Emerging markets are a major part of your business. You must be big fans. We're not raving emerging markets bulls. We come from these places, we understand the vulnerabilities, but we also understand the opportunity set. What we've questioned for many years, which is only now becoming a mainstream question, is the fact that a good business is as good as a good business anywhere else in the world. You don't have to be in the U.S. ... And the whole myth about great regulation and great legal certainty in so-called developed markets is just wrong. Governments interfere, governments renege, they do all the things here that they do everywhere else. It's just slightly differently packaged.
To what extent are you marketing Africa to U.S. clients? Not very aggressively. We're telling people that Africa and frontier markets exist, that they're very interesting. They can't absorb lots of capital at this point. But we think the ability to hold more capital will be increased and enhanced in due course. Also, smaller economies are extremely vulnerable to downturns in the West. We need to work through that and get the right price-point entry.
You think it's time to drop the term “alternatives”? All of us try to do the same thing — we're trying to get an edge, we're trying to beat a certain benchmark.

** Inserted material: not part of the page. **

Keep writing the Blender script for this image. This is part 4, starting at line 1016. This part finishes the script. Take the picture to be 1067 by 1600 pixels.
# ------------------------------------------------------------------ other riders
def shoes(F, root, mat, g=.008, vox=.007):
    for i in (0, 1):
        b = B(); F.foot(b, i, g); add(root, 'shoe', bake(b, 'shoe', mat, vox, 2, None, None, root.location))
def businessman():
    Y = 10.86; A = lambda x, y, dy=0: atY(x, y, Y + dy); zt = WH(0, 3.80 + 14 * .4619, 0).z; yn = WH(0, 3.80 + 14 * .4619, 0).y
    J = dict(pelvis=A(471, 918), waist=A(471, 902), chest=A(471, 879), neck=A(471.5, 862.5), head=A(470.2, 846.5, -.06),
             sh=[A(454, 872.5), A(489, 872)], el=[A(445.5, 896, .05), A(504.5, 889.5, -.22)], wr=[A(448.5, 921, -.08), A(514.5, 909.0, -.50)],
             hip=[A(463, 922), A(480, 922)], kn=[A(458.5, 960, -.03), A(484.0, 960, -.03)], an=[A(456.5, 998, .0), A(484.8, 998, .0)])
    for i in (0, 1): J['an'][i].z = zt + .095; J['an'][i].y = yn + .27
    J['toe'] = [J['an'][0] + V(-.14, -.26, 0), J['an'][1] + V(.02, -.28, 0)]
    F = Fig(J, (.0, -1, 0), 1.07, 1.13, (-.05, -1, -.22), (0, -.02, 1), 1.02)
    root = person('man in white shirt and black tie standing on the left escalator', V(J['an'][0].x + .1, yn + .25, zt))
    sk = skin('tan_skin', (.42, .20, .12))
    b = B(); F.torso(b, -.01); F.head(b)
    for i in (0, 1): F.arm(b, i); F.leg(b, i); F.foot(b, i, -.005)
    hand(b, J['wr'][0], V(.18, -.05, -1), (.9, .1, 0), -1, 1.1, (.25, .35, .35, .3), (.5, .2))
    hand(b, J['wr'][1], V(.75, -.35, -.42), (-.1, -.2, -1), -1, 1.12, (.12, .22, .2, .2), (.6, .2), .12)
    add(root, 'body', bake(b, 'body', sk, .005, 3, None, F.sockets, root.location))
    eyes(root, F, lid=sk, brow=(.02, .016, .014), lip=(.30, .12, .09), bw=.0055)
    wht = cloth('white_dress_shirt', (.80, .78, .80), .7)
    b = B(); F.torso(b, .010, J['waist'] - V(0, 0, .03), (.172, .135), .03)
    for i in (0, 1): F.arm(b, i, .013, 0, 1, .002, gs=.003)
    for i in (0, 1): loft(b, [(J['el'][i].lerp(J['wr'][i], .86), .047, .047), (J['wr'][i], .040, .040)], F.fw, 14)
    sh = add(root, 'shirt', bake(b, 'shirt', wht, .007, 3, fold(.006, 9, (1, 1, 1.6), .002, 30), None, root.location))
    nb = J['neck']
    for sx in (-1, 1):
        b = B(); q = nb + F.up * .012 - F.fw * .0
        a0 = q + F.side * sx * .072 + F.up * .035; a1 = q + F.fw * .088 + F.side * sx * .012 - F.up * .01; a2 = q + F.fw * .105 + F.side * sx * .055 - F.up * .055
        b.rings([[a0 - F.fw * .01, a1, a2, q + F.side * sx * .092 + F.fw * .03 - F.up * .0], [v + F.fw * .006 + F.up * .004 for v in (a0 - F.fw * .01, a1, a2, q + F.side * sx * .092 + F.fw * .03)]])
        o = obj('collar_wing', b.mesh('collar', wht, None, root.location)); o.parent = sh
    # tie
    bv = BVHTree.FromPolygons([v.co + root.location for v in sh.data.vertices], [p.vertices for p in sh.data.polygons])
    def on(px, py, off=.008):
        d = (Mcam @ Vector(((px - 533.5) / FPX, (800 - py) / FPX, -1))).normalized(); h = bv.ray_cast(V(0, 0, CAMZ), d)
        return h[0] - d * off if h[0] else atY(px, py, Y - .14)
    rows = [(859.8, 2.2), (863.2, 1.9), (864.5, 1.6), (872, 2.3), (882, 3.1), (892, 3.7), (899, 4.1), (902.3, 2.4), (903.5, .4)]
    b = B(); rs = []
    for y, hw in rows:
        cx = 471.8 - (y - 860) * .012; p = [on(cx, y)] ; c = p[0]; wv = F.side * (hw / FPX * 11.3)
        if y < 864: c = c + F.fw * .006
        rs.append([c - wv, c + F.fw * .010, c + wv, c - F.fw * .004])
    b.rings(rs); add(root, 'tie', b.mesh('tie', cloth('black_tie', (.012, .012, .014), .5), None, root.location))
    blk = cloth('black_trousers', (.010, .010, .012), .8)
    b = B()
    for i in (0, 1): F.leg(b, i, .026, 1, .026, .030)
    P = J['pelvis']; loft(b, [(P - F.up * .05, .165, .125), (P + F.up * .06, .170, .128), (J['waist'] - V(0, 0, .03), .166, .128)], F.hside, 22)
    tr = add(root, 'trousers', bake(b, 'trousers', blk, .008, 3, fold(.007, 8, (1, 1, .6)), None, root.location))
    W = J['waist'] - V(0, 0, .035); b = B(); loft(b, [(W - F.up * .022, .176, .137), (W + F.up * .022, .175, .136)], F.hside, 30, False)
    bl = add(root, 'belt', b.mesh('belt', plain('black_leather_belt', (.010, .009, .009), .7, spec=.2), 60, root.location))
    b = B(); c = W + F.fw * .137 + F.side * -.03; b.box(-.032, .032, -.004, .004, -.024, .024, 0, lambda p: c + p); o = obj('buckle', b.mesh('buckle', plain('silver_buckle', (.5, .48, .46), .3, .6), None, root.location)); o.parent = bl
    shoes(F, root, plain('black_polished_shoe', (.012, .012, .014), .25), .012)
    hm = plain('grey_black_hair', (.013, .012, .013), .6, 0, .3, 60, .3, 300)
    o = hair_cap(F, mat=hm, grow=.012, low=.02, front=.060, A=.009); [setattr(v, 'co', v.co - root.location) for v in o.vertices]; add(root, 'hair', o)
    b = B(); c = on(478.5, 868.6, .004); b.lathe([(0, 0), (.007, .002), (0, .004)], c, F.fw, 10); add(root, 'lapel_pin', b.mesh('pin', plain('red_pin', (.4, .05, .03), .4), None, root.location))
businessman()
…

From an investment management point of view, this artificial distinction between the categories should go away and all we should be doing is working with our clients to find long-term opportunities that make sense for them. I try to get that thinking into our business — we don't have separate areas (for public/private or hedge funds). They're part of the team, they're not separate. Our commodities business is built around a hedge fund. But they don't have earrings or wear different clothes.